As with so many other articles, the moral is: explain yourself clearly, before getting angry. And when you are angry, don’t despair: organize.


Addendum: some thoughts on “politicized science”


Note that one of Walker’s points I did not try to refute is “this is politicized science”. After a certain point, when huge swaths of the population have bitterly entrenched ideological positions either for or against an issue, it’s counterproductive to loudly yell “this is not a political issue!” as so many American scientists have done. No matter who started it.


But then again, all research is informed by values that are to some extent political. The important thing is to make sure your research appeals to various political perspectives. This is not to say that all research must justify itself to everyone. Basic research will always be niche, but have an appeal to curiosity and love of knowledge that can strike across the political spectrum. Applied research, especially large-scale projects dependent on societal support, should have wide-ranging interest. (Note that I didn’t say “benefit”, since that’s often very hard to define and cheapens research; nor did I say “majority support”, because that would be ridiculous and capricious.) For example, the long-form census data is useful for almost any social issue in Canada, whether you’re concerned about the decline in church attendance or about institutional barriers to LGBT people. Data is data, so it’s easy to believe this should not be political. But in earth monitoring, data is still data, only it’s very expensive data and it’s used to support a policy position that (at least in the US!) is predominantly left-wing. It’s not entirely unreasonable for this to be questioned. But I think when it is, we should have answers ready.

4 thoughts on “NASA and the political climate”

  1. Thanks for starting this blog Robert. I appreciate what you’ve done here to clearly lay out why what is about to occur is bad and what we can potentially do about it.

    I do have a question, which is, sadly, political, but at least not in the provincial domestic sense. Is it wise to side with countries that may be leading on science despite being major laggards if not oppressors of many important civil liberties? I suppose if the future of humanity is threatened then the future of minority and oppressed groups are also threatened, so it can be important to work with those who do bad things in order to afford the ability to fix them in the future? It’s just hard to stomach having scientists leave for China when the political climate there, while not science-denying in the same way, also has major issues. And this of course also fails to mention the political climate in Europe.

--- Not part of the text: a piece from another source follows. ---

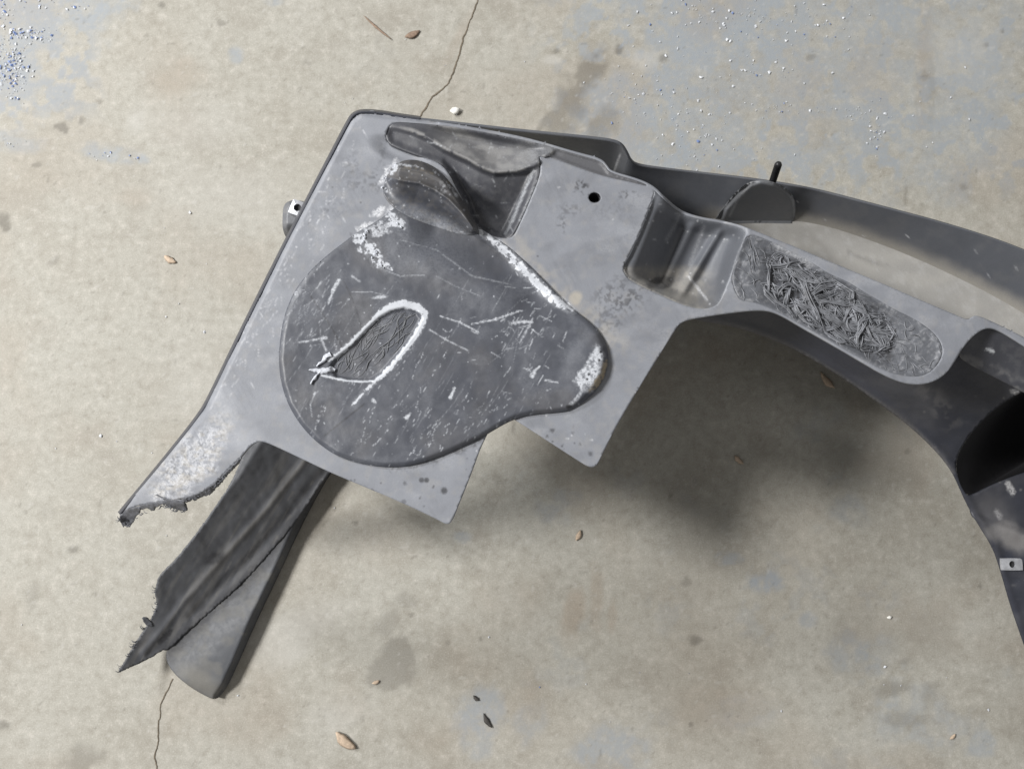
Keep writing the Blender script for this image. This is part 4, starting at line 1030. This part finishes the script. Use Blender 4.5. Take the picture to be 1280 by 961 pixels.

    I guess there isn’t a choice for which all three of the following hold {is good on human rights, has enough power to actually set up proper observation, has a political climate that isn’t going to shit}.

    1. Lol at starting the blog, when I’m so impressively inconsistent at updating it 🙂 And thanks for commenting!

      You’ve hit on a tough question. The trade-off, to the extent there is one, of science vs civil liberties is not to be taken lightly. I say “to the extent there is one” because many people, especially those in oppressed groups, simply cannot do science under those conditions. So maybe I’m a bit blasé with the suggestion. Though scientists tend to be fairly mobile, well-regarded, and privileged by view of their profession, so while individuals certainly face issues I think you’re right to ask the question at a societal level.

      More questions come to mind, too. How much would scientists’ relocation be used to legitimize violations of civil liberties? How much could it contribute in other ways, such as by increasing the technical abilities of these governments? On the other hand, can we see utility from the work that outweighs this disutility? What benefit is there to the scientists’ work, especially as it concerns setting up expectations for a freer and more equal society?

      If the US loses its stable political climate & (relative) respect for human rights, this is a huge tragedy. On the other hand, if everywhere is equally bad, then (while there’s a lot of political advocacy to do, always), you may as well pick somewhere, settle down, and do as much science as you can.